In the last two decades, many poor communities have been pushed from urban areas throughout the world. In New Orleans, the disaster simply accelerated this process.
The recovery process sidelined any serious responses to the structural causes of poverty. Yet the issue of poverty was central to the severity of the disaster.
Lee: Katrina quickly came to be regarded as a national disaster. The process of rebuilding garnered far less national attention. Why?
Colom: Katrina was one of the most watched media events in the past few decades in the U.S. It came at a time when the development of new social media had begun to find its footing.
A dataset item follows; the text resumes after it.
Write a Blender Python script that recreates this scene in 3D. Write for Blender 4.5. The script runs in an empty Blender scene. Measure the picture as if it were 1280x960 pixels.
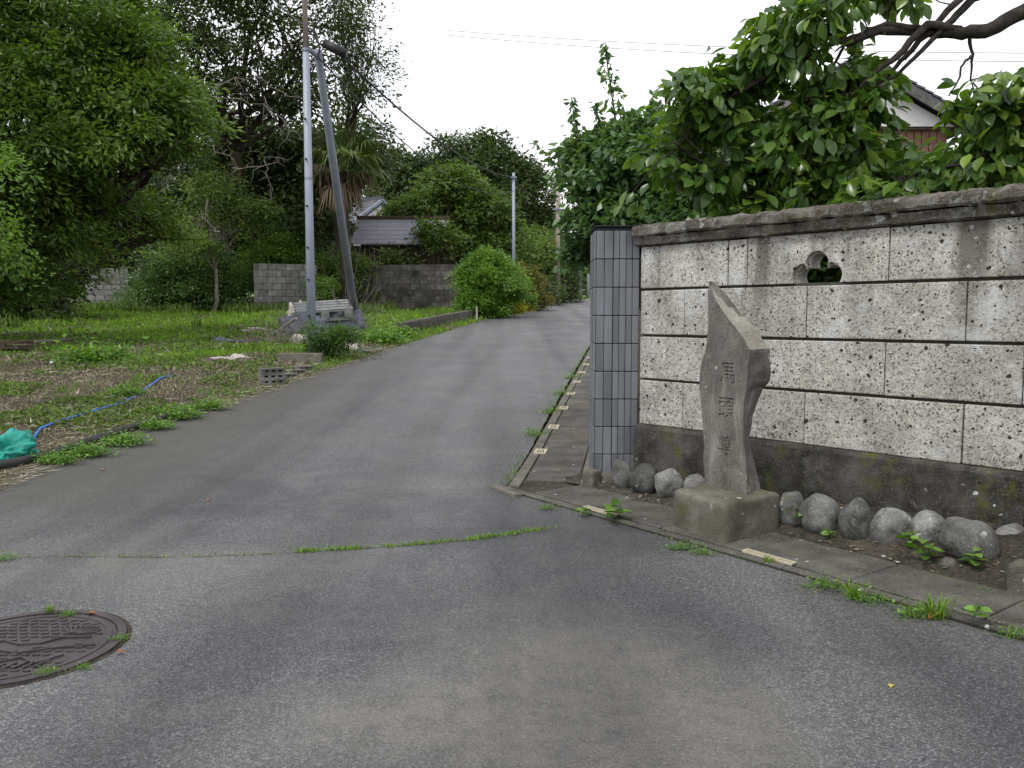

For a moment, the media attention opened up a dialogue around structural inequality and the lasting effects of living in a racially divided city. Practically every social science journal had a special edition on Katrina. But interest in the academic world was as fleeting as that of the media, and most studies were conducted from a national or international vantage point.
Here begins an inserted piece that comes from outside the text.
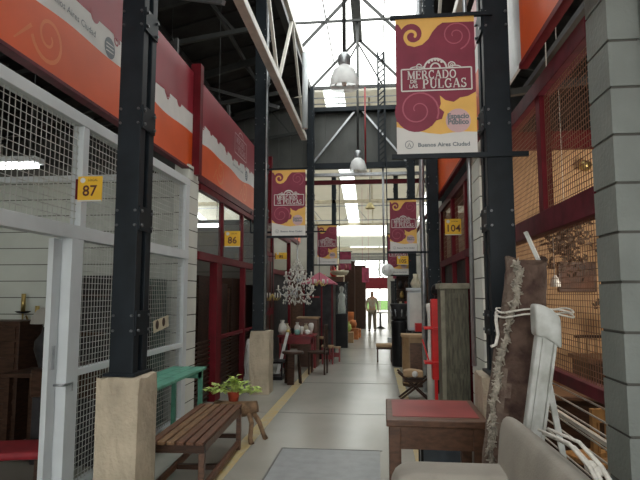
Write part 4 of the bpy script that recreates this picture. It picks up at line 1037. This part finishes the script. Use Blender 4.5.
t=thing('low_rack','dark low rack on the floor behind the round stool','rack',(-2.1,10.1,0)); MB().box(0,.35,0,.4,.0,.06).build('base','black',t); MB().box(0,.35,0,.4,.3,.34).build('shelf','black',t)
for x in (0,.32):
    for y in (0,.37): MB().box(x,x+.03,y,y+.03,.06,.30).build('post','black',t)
for i,(x,y,h) in enumerate(((-1.12,12.55,.42),(-1.0,13.05,.34))):
    t=thing('red_step_stool',['small red wooden step stool in front of the dark hut','smaller red wooden step stool farther toward the display case'][i],'stool',(x,y,0))
    MB().box(-.14,.14,-.12,.12,h-.03,h).build('seat','tan_wood',t)
    for xx in (-.13,.1): MB().box(xx,xx+.03,-.1,.1,0,h-.03).build('side_panel','red_paint',t)
    MB().box(-.1,.1,-.01,.01,.1,.2).build('stretcher','red_paint',t)
t=thing('garden_hut','dark booth with a pink red pyramid roof beyond the red table','booth',(-1.8,13.35,0))
MB().box(0,.74,0,.7,0,1.85).build('body','char',t,.005)
for x in (.0,.44,.70): MB().box(x,x+.035,-.02,0,.1,1.8).build('corner_strip','red_frame',t)
MB().box(.1,.4,-.02,0,1.5,1.54).build('sign_strip','red_paint',t)
rf=MB().add([(-.06,-.06,1.86),(.8,-.06,1.86),(.8,.76,1.86),(-.06,.76,1.86),(.37,.35,2.15),(-.06,-.06,1.83),(.8,-.06,1.83),(.8,.76,1.83),(-.06,.76,1.83)],[(0,1,4),(1,2,4),(2,3,4),(3,0,4),(5,6,1,0),(6,7,2,1),(7,8,3,2),(8,5,0,3),(5,6,7,8)]); rf.build('roof','ban_pink',t)
MB().box(.1,.6,-.3,-.02,.52,.56).build('counter','tan_wood',t)
t=thing('wooden_crate','brown wooden crate standing behind the china on the red table','crate',(-1.75,12.0,0)); MB().box(0,.45,0,.4,.0,1.05).build('body','brown_wood',t,.01); MB().box(-.02,.47,-.02,.42,1.05,1.08).build('lid','tan_wood',t)
t=thing('display_case','tall narrow black display case holding a white figure','cabinet',(-1.22,16.2,0))
MB().box(0,.36,.0,.34,0,1.0).build('lower_body','black',t); MB().box(0,.36,.3,.34,1.0,1.95).build('back_panel','black',t); MB().box(-.01,.37,-.01,.35,1.92,1.96).build('top','black',t)
for x in (0,.34):
    for y in (0,.31): MB().box(x,x+.02,y,y+.02,1.0,1.92).build('corner_post','black',t)
MB().box(.01,.35,.004,.008,1.0,1.92).build('glass_pane','glass',t)
t=thing('figurine','white standing figurine inside the black display case','figurine',(-1.04,16.36,1.0))
MB().lathe([(0,0),(.12,0),(.11,.2),(.09,.4),(.11,.55),(.05,.62),(.04,.66),(.07,.72),(.06,.8),(0,.84)],n=14).build('body','white_ceramic',t)
# crystal chandelier
t=thing('crystal_chandelier','large crystal chandelier with candle arms hanging over the china table','chandelier',(-1.5,10.25,1.42))
trim(MB().bar((-2.42,10.25,2.78),(-1.2,10.25,2.78),.03),'steel_dark'); trim(MB().bar((-2.42,10.25,2.78),(-2.42,10.25,3.2),.03),'steel_dark'); trim(MB().bar((-2.42,11.9,2.98),(-1.1,11.9,2.98),.03),'steel_dark')
random.seed(21)
MB().tube([(0,0,.1),(0,0,1.05)],.012,6).build('stem','galv',t)
MB().tube([(0,0,1.0),(0,0,1.36)],.008,4).build('chain','galv',t)
for i in range(10):
    a=2*PI*i/10+.2; R=.36 if i%2 else .27; z0=.22 if i%2 else .48
    arm=MB().tube([(0,0,z0+.1),(R*.4*math.cos(a),R*.4*math.sin(a),z0-.06),(R*.8*math.cos(a),R*.8*math.sin(a),z0-.06),(R*math.cos(a),R*math.sin(a),z0+.02)],.012,6).build('arm','crystal' if i%3 else 'white_ceramic',t)
    MB().lathe([(0,0),(.045,.01),(.05,.025)],(R*math.cos(a),R*math.sin(a),z0+.02),10).build('drip_pan','white_ceramic',arm)
    MB().tube([(R*math.cos(a),R*math.sin(a),z0+.03),(R*math.cos(a),R*math.sin(a),z0+.12)],.014,6).build('candle','white_ceramic',arm)
mb=MB()
for i in range(330):
    z=random.uniform(0,.85); R=(.30 if z<.35 else .30-.28*(z-.35)/.5)*math.sqrt(random.random())+.01; a=random.uniform(0,2*PI); s=random.uniform(.009,.02)
    c=(R*math.cos(a),R*math.sin(a),z-.02); mb.add([(c[0]-s,c[1],c[2]),(c[0],c[1]-s,c[2]),(c[0]+s,c[1],c[2]),(c[0],c[1]+s,c[2]),(c[0],c[1],c[2]+1.5*s),(c[0],c[1],c[2]-2*s)],[(0,1,4),(1,2,4),(2,3,4),(3,0,4),(0,1,5),(1,2,5),(2,3,5),(3,0,5)])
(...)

At the same time, the city became a magnet for celebrities, volunteers, and funders looking to make a contribution. Their voices soon dominated coverage of the city and rebuilding efforts. As a result, local political struggles receded from the national imagination.
My task was to understand the political struggles unleashed by the flood. In post-Katrina New Orleans, we see trends common to other cities: the privatization of public goods, shrinking political participation, the displacement of poor and working class residents, and the dismantling of regulation in the name of small government. I saw residents actively resisting these changes, and mobilizing what few resources they had to gain acknowledgment from the local state. My dissertation addresses much more than the physical rebuilding of a city. It is dealing with issues of political belonging and the consequences of exclusion in the modern city.
Lee: What advice would you have for policymakers or urbanites confronting the possibility of extreme weather in their own cities?
Colom: My research offers two main recommendations. In post-catastrophe areas, officials too often focus on the immediate restoration of economic infrastructure. In the case of New Orleans, officials prioritized the restoration of the oil and gas industry, tourism, the shipping port, and the real estate market. Yet the profits of these sectors were often threatened by stricter environmental policies. As a result, the process of “recovery” came at the expense of policies aggressively addressing climate change, thereby sowing the seeds of another environmental disaster. This trend must be corrected.
At the same time, the rebuilding process often displaced those most gravely affected, New Orleans’s poorest residents. As a result, the recovery process sidelined any serious responses to the structural causes of poverty. Yet the issue of poverty was central to the severity of the disaster. To address such a potentially catastrophic problem as climate change, we must engage the broadest spectrum of coalitions and interests.